About 150 souls live in Wales — a coastal village on the Alaskan side of the Bering Strait.
On January 17 last, Summer Myomick and her one-year-old son were walking near the school there. According to an AP News report, there was a snowstorm at the time and the 24-year-old mother failed to notice that a polar bear was stalking them. It attacked. Locals tried to drive it off using shovels, but the bear turned and chased them into the school. Myomick and her child were mauled to death before the bear could be shot.
There had not been a fatal such attack in Wales for 30 years. A bear entering the village in the depths of winter is most unusual; all are normally far out on the pack-ice hunting seals. Why wasn’t this one out there?
Climate change may have led to the tragedy: global warming works in insidious ways. Polar bears depend on seals for food but they need ice-cover to catch them. A bear will lie in wait above a hole in the ice, waiting to pounce on a seal which surfaces for breath or hauls out to rest. Hunting must cease when the ice melts.
The polar seas are warming at an alarming rate. The ice is melting more rapidly, and earlier, each year. Areas which used to be covered in winter are now ice-free. Bears find it increasingly difficult to hunt successfully and they have a shorter season in which to do so. Did hunger cause the Wales intruder to head for the village?

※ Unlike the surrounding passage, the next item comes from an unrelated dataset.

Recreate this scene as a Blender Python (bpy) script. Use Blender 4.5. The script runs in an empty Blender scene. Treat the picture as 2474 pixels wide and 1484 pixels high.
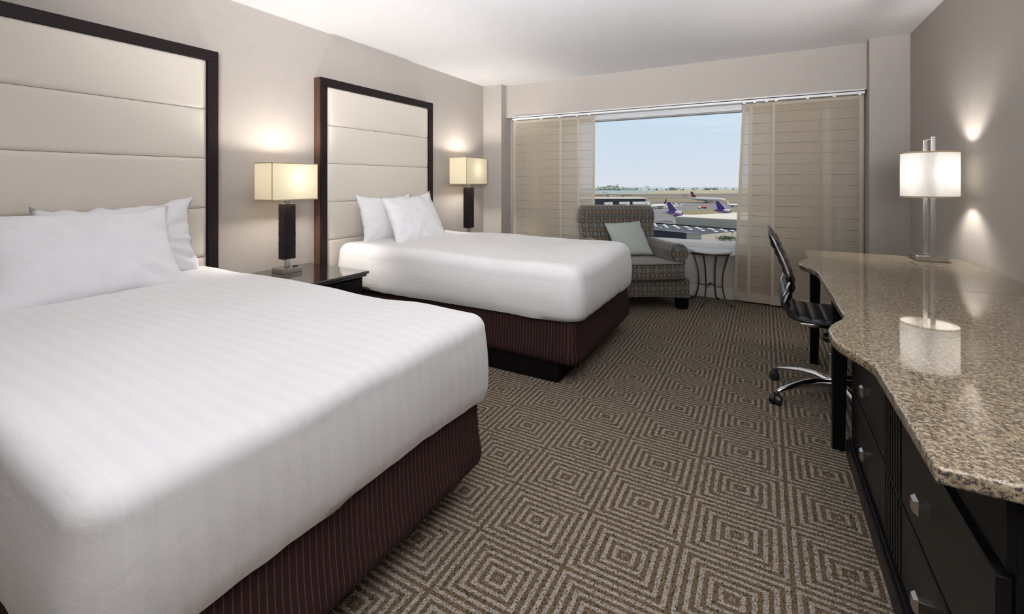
import bpy, bmesh, math, random
from mathutils import Vector, Matrix, noise, Euler
random.seed(7)
SC = bpy.context.scene
COL = SC.collection
R = math.radians
PI = math.pi

# ------------------------------------------------------------------ camera
F, CX, Y0, YAW, CAM_H = 1162.9, 1088.1, 439.6, 0.576, 1.25
W_, H_ = 2474, 1484
cam = bpy.data.objects.new('camera', bpy.data.cameras.new('camera'))
COL.objects.link(cam)
cam.location = (0, 0, CAM_H)
cam.rotation_euler = (R(90), 0, YAW)
cam.data.sensor_width = 36
cam.data.lens = F / W_ * 36
cam.data.shift_x = (W_ / 2 - CX) / W_
cam.data.shift_y = -(H_ / 2 - Y0) / W_
cam.data.clip_start = 0.05
cam.data.clip_end = 6000
SC.camera = cam

# ------------------------------------------------------------------ colour, sky, sun, fill lamps
SC.view_settings.view_transform = 'Standard'
SC.view_settings.look = 'None'
SC.view_settings.gamma = 1
SC.view_settings.use_curve_mapping = False
SC.view_settings.exposure = 0.0
try:
    SC.cycles.max_bounces = 10
    SC.cycles.diffuse_bounces = 6
    SC.cycles.transparent_max_bounces = 12
    SC.cycles.caustics_reflective = False
    SC.cycles.caustics_refractive = False
    SC.cycles.sample_clamp_indirect = 4
    SC.cycles.use_denoising = True
except Exception:
    pass

world = bpy.data.worlds.new('world')
SC.world = world
world.use_nodes = True
wn = world.node_tree
wn.nodes.clear()
_tc = wn.nodes.new('ShaderNodeTexCoord')
_sep = wn.nodes.new('ShaderNodeSeparateXYZ')
_ramp = wn.nodes.new('ShaderNodeValToRGB')
_bg = wn.nodes.new('ShaderNodeBackground')
_wo = wn.nodes.new('ShaderNodeOutputWorld')
wn.links.new(_tc.outputs['Generated'], _sep.inputs[0])
wn.links.new(_sep.outputs['Z'], _ramp.inputs[0])
wn.links.new(_ramp.outputs[0], _bg.inputs[0])
wn.links.new(_bg.outputs[0], _wo.inputs[0])
cr = _ramp.color_ramp
cr.elements[0].position = 0.0
cr.elements[0].color = (0.76, 0.79, 0.87, 1)
cr.elements[1].position = 1.0
cr.elements[1].color = (0.40, 0.50, 0.68, 1)
for p_, c_ in ((0.03, (0.72, 0.78, 0.90, 1)), (0.14, (0.62, 0.76, 0.90, 1)), (0.4, (0.46, 0.60, 0.80, 1))):
    e_ = cr.elements.new(p_)
    e_.color = c_
_bg.inputs[1].default_value = 1.0

sun = bpy.data.objects.new('sun', bpy.data.lights.new('sun', 'SUN'))
COL.objects.link(sun)
sun.data.energy = 3.2
sun.data.angle = R(0.6)
sun.data.color = (1, 0.93, 0.82)
sun.rotation_euler = Vector((-0.75, 0.06, -1.0)).to_track_quat('-Z', 'Y').to_euler()

def area(name, loc, target, sx, sy, watts, col):
    l = bpy.data.lights.new(name, 'AREA')
    l.shape = 'RECTANGLE'
    l.size, l.size_y = sx, sy
    l.energy = watts
    l.color = col
    o = bpy.data.objects.new(name, l)
    COL.objects.link(o)
    o.location = loc
    o.rotation_euler = (Vector(target) - Vector(loc)).to_track_quat('-Z', 'Y').to_euler()
    return o
# added unseen fill lights behind the camera: one aimed at the ceiling, one downward
up = area('ceiling_bounce_fill', (0.45, -0.9, 1.62), (-0.50, 1.35, 2.90), 0.8, 0.8, 155, (0.97, 0.97, 1.0))
up.data.spread = R(88)
area('rear_down_fill', (-0.6, -1.1, 2.48), (-0.6, -1.1001, 0.3), 1.0, 0.8, 3, (1.0, 0.96, 0.93))

# ------------------------------------------------------------------ materials
def newmat(name):
    m = bpy.data.materials.new(name)
    m.use_nodes = True
    nt = m.node_tree
    b = nt.nodes['Principled BSDF']
    return m, nt, b
def node(nt, t, **kw):
    n = nt.nodes.new(t)
    for k, v in kw.items():
        setattr(n, k, v)
    return n
def math_(nt, op, a, b=None, c=None):
    n = nt.nodes.new('ShaderNodeMath')
    n.operation = op
    for i, v in enumerate((a, b, c)):
        if v is None: continue
        if isinstance(v, (int, float)): n.inputs[i].default_value = v
        else: nt.links.new(v, n.inputs[i])
    return n.outputs[0]
def mixc(nt, f, a, b):
    n = nt.nodes.new('ShaderNodeMix')
    n.data_type = 'RGBA'
    if isinstance(f, (int, float)): n.inputs[0].default_value = f
    else: nt.links.new(f, n.inputs[0])
    for i, v in ((6, a), (7, b)):
        if isinstance(v, (tuple, list)): n.inputs[i].default_value = (*v[:3], 1)
        else: nt.links.new(v, n.inputs[i])
    return n.outputs[2]
def coords(nt, kind='Object', scale=(1, 1, 1), rot=(0, 0, 0)):
    tc = nt.nodes.new('ShaderNodeTexCoord')
    mp = nt.nodes.new('ShaderNodeMapping')
    mp.inputs['Scale'].default_value = scale
    mp.inputs['Rotation'].default_value = rot
    nt.links.new(tc.outputs[kind], mp.inputs[0])
    return mp.outputs[0]
def noise_(nt, vec, scale, detail=3, rough=0.5):
    n = nt.nodes.new('ShaderNodeTexNoise')
    n.inputs['Scale'].default_value = scale
    n.inputs['Detail'].default_value = detail
    n.inputs['Roughness'].default_value = rough
    if vec is not None: nt.links.new(vec, n.inputs['Vector'])
    return n.outputs[0]
def bump_(nt, h, b, strength=0.2, dist=0.01):
    n = nt.nodes.new('ShaderNodeBump')
    n.inputs['Strength'].default_value = strength
    n.inputs['Distance'].default_value = dist
    nt.links.new(h, n.inputs['Height'])
    nt.links.new(n.outputs[0], b.inputs['Normal'])
def ramp_(nt, f, stops):
    n = nt.nodes.new('ShaderNodeValToRGB')
    r = n.color_ramp
    r.elements[0].position, r.elements[0].color = stops[0][0], (*stops[0][1], 1)
    r.elements[1].position, r.elements[1].color = stops[-1][0], (*stops[-1][1], 1)
    for p, c in stops[1:-1]:
        e = r.elements.new(p); e.color = (*c, 1)
    nt.links.new(f, n.inputs[0])
    return n.outputs[0]
def plain(name, col, rough=0.5, metal=0.0, nscale=0, namt=0.0, bump=0.0, spec=None, nsc3=(1, 1, 1)):
    m, nt, b = newmat(name)
    b.inputs['Base Color'].default_value = (*col, 1)
    b.inputs['Roughness'].default_value = rough
    b.inputs['Metallic'].default_value = metal
    if spec is not None: b.inputs['Specular IOR Level'].default_value = spec
    if nscale:
        v = coords(nt, 'Object', nsc3)
        n = noise_(nt, v, nscale, 4)
        if namt:
            c2 = tuple(max(0, x * (1 - namt)) for x in col)
            c3 = tuple(min(1, x * (1 + namt)) for x in col)
            nt.links.new(ramp_(nt, n, [(0.3, c2), (0.7, c3)]), b.inputs['Base Color'])
        if bump: bump_(nt, n, b, bump, 0.004)
    return m

M = {}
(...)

Young and very old bears suffer most in lean times. Examination of its carcass showed that the Wales killer was in poor condition. There was no sign of rabies or any other condition which might have disposed it to attack. A bear’s age can be determined from a tooth. The animal was probably old but tooth analysis has yet to be completed.
Meanwhile, the plight of polar bears continues to worsen in Canada. According to John Whiteman of the Polar Bears Society, their numbers in the Western Hudson Bay area fell by 27% between 2016 and 2021. The adult male population has "changed little" but "there are fewer adult females with cubs", he says.
" As the Arctic warms, bears are spending more time on shore" and conflict with people is "a growing problem".
Starving bears have taken to raiding seabird nests. Others are trying to catch geese and targeting walrus herds. They are relying increasingly on land-based foods, instead of their normal marine ones. According to a US Geological Survey team, this is leading to poor health and early deaths. Some experts predict that, at current global warming rates, two-thirds of today’s polar bear population will be gone by 2050.
Human fatalities due to bears are still exceedingly rare. Seventy-three wild bear attacks were recorded across the five polar bear states (Canada, Greenland, Norway, Russia and the US) between 1870 and 2014, resulting in 20 deaths and 63 injuries. "Nutritionally-stressed adult males" posed the greatest threat. Females tended to attack only in defence of cubs.